Report each line of the data that has "from" somewhere in it.

[Begin DATASET CONTENT]

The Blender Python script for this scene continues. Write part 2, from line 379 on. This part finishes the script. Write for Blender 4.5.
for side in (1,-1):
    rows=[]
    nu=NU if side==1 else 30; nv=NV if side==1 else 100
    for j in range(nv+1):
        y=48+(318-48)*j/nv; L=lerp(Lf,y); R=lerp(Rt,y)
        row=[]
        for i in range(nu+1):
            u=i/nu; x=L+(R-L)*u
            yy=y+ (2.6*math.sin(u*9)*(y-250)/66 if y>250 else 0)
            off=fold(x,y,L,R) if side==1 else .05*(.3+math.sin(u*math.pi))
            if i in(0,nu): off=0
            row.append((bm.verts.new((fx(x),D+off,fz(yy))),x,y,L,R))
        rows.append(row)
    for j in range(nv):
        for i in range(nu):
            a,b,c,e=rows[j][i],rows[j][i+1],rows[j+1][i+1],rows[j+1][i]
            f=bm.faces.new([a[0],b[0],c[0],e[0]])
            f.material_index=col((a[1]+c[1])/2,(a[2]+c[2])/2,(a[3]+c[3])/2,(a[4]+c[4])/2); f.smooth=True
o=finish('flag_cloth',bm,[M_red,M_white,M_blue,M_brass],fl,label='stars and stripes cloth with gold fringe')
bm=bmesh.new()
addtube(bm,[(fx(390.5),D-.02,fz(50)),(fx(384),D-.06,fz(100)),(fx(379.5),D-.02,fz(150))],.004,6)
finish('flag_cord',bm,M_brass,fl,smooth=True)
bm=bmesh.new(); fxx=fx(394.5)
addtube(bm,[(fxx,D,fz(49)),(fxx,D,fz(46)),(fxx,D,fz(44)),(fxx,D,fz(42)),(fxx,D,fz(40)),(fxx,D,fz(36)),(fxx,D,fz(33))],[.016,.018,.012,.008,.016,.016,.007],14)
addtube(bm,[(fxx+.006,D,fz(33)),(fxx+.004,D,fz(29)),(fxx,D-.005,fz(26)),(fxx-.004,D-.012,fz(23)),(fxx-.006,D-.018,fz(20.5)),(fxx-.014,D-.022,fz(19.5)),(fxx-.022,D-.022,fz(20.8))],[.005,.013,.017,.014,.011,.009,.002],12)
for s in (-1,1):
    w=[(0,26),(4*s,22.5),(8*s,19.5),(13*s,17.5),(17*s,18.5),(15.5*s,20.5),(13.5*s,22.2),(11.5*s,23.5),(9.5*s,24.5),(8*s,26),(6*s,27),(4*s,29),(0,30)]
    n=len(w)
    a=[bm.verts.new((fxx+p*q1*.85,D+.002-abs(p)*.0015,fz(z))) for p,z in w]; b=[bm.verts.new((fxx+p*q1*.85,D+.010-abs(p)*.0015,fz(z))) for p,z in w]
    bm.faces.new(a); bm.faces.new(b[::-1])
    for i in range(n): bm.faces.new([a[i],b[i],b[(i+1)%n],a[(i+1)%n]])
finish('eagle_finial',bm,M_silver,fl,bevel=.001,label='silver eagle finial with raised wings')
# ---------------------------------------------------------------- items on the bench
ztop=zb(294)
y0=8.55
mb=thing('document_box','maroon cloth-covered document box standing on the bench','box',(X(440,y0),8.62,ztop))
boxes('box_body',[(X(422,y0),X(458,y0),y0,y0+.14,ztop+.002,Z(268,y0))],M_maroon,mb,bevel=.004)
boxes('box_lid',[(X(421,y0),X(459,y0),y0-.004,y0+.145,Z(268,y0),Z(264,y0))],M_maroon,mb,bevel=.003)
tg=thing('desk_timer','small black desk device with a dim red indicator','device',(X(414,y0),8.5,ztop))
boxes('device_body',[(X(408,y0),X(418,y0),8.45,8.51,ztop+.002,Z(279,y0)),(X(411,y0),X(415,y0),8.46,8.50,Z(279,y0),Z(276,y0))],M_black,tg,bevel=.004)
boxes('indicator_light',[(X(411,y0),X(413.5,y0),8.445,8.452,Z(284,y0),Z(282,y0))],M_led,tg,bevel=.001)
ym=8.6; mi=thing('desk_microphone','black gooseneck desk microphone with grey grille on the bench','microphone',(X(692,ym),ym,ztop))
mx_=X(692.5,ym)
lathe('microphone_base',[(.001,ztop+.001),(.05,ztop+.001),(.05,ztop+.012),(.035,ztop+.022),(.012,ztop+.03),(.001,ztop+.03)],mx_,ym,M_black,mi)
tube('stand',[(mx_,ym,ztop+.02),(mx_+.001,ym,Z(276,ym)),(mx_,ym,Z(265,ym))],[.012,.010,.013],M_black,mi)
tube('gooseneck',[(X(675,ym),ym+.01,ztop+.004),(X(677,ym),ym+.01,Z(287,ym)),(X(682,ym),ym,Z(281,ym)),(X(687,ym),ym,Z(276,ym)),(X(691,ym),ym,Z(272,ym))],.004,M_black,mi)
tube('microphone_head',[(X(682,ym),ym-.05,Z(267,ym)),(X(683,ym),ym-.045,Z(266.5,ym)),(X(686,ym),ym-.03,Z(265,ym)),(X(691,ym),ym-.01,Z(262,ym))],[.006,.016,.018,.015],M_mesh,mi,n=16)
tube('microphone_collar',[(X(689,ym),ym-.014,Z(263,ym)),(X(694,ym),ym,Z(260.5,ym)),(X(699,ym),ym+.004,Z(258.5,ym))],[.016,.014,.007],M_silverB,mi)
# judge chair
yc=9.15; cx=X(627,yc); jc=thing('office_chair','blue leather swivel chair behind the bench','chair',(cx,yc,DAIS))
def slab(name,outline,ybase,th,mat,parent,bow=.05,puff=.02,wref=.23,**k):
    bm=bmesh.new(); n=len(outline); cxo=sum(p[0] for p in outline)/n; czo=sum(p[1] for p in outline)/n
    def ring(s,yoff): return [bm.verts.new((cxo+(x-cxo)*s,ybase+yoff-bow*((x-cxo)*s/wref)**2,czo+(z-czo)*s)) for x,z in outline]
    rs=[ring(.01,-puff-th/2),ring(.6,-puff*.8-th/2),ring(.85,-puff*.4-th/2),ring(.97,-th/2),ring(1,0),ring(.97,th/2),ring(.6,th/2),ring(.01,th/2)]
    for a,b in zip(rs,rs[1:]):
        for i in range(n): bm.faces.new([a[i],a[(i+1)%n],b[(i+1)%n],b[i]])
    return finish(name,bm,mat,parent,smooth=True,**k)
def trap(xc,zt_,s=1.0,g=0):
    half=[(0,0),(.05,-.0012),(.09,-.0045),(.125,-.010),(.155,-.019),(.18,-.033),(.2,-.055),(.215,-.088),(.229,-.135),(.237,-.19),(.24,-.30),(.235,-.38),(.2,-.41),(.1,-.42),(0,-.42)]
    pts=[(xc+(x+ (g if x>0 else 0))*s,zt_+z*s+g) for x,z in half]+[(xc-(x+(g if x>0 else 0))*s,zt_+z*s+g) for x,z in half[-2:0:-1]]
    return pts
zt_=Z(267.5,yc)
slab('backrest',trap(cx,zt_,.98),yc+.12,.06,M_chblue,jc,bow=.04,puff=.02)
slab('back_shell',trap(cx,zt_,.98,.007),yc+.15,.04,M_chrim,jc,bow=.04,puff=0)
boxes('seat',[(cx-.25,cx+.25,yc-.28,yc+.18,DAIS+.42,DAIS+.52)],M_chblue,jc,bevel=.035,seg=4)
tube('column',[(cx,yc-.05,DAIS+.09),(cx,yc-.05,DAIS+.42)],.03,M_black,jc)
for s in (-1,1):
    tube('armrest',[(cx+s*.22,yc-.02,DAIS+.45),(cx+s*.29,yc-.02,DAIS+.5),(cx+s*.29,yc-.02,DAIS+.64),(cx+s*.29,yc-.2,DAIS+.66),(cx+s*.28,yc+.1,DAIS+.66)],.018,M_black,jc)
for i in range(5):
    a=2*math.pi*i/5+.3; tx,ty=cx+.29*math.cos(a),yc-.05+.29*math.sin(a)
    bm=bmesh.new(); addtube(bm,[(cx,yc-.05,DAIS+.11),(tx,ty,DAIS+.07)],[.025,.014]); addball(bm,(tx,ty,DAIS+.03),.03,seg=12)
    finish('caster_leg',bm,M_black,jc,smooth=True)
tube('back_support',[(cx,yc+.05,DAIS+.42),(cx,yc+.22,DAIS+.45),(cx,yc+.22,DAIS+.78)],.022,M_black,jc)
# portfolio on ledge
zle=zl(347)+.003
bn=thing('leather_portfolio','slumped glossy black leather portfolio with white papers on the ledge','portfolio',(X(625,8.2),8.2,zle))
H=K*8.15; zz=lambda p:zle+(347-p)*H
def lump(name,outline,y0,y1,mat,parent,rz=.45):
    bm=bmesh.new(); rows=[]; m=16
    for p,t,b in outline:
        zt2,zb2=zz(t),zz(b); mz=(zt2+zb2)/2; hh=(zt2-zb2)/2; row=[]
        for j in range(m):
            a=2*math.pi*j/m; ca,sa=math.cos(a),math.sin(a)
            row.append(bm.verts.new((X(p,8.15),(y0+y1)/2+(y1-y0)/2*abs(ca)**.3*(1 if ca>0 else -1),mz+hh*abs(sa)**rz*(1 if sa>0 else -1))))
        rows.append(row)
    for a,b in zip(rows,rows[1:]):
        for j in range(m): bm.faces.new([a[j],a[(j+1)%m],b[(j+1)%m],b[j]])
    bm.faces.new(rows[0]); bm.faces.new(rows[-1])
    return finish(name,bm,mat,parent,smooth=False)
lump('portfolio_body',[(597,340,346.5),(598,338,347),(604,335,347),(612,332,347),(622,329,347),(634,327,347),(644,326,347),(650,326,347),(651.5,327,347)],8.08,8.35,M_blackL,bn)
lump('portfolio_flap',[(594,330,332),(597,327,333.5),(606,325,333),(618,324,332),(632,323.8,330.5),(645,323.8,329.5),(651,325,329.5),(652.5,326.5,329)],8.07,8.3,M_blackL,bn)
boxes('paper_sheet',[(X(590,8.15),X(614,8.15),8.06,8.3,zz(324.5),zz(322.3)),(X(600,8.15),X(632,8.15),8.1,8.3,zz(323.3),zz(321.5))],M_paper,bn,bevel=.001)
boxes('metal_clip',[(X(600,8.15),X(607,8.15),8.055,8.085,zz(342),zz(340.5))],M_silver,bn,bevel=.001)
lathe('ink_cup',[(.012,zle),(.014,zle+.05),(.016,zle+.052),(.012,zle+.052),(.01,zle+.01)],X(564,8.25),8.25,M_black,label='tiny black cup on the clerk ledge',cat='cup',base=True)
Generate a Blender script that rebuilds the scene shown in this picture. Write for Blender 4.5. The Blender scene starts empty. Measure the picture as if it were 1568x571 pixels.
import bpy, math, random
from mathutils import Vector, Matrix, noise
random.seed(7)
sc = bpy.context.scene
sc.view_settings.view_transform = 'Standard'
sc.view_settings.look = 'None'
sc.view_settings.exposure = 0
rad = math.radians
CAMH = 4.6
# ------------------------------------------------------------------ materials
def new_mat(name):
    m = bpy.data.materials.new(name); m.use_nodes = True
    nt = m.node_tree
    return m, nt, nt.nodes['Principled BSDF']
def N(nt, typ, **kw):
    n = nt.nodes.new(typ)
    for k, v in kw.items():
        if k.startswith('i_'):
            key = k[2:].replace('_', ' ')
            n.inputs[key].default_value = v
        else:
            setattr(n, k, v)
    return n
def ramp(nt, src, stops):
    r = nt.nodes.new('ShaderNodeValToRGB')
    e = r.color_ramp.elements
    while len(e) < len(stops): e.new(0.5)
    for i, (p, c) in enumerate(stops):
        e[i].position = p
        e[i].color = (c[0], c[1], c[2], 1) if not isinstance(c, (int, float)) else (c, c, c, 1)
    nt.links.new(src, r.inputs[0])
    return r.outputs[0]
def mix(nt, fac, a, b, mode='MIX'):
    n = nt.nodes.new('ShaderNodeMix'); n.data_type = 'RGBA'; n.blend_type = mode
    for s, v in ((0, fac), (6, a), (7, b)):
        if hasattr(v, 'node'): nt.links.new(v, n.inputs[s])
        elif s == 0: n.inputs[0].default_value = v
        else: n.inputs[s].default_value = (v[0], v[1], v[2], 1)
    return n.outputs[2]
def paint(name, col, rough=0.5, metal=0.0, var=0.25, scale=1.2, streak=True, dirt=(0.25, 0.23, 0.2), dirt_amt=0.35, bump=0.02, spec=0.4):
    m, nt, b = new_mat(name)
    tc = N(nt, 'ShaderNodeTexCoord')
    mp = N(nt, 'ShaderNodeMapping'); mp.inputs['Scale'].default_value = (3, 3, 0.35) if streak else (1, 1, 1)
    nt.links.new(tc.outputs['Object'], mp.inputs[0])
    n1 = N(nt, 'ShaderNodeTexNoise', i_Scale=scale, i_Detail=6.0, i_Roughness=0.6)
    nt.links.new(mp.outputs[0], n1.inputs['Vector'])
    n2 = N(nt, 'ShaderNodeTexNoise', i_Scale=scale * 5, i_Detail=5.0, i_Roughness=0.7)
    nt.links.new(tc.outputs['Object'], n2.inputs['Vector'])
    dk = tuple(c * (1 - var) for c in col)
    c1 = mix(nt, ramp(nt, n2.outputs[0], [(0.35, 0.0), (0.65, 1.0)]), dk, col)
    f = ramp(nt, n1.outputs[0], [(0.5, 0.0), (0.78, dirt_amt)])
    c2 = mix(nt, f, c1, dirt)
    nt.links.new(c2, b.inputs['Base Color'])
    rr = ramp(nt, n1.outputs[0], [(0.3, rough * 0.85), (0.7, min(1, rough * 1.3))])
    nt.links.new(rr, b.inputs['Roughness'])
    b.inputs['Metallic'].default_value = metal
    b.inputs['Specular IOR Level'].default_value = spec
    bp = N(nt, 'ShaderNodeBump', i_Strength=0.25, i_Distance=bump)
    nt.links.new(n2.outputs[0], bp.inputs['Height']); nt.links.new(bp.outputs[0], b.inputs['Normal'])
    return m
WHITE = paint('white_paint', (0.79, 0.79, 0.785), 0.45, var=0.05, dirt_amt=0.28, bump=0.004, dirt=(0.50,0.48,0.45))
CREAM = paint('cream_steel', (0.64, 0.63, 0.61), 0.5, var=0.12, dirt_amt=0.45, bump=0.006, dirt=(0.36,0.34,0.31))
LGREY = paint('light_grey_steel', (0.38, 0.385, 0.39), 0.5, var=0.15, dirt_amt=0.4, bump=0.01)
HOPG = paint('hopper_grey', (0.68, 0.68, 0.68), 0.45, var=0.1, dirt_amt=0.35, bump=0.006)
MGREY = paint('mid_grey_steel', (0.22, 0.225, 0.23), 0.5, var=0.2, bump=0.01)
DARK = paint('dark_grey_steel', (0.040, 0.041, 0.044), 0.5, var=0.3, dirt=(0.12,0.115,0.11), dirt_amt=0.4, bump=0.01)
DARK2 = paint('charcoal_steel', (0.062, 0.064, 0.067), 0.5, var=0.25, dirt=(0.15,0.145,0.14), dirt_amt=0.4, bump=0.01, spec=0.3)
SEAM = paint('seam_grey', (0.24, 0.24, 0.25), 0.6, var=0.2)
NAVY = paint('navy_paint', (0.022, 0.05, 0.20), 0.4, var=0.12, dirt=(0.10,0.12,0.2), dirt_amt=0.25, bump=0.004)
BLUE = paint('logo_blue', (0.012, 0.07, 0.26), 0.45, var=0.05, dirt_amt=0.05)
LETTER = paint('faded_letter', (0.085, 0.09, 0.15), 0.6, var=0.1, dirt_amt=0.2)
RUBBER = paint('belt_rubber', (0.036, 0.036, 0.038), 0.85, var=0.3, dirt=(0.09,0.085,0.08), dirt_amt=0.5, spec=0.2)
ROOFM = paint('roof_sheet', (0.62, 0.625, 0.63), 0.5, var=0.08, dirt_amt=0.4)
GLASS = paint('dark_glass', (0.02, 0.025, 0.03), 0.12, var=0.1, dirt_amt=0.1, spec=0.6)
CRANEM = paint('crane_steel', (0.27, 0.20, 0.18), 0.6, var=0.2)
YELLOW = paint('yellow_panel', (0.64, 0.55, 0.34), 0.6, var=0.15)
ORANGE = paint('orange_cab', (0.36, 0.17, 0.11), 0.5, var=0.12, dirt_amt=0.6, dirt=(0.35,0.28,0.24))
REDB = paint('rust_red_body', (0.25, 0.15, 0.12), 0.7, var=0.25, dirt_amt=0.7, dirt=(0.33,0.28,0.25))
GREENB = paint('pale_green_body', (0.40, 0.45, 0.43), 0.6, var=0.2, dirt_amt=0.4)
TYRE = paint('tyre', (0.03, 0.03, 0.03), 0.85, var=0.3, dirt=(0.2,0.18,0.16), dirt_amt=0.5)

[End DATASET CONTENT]

RESULT >>
The Blender Python script for this scene continues. Write part 2, from line 379 on. This part finishes the script. Write for Blender 4.5.
from mathutils import Vector, Matrix, noise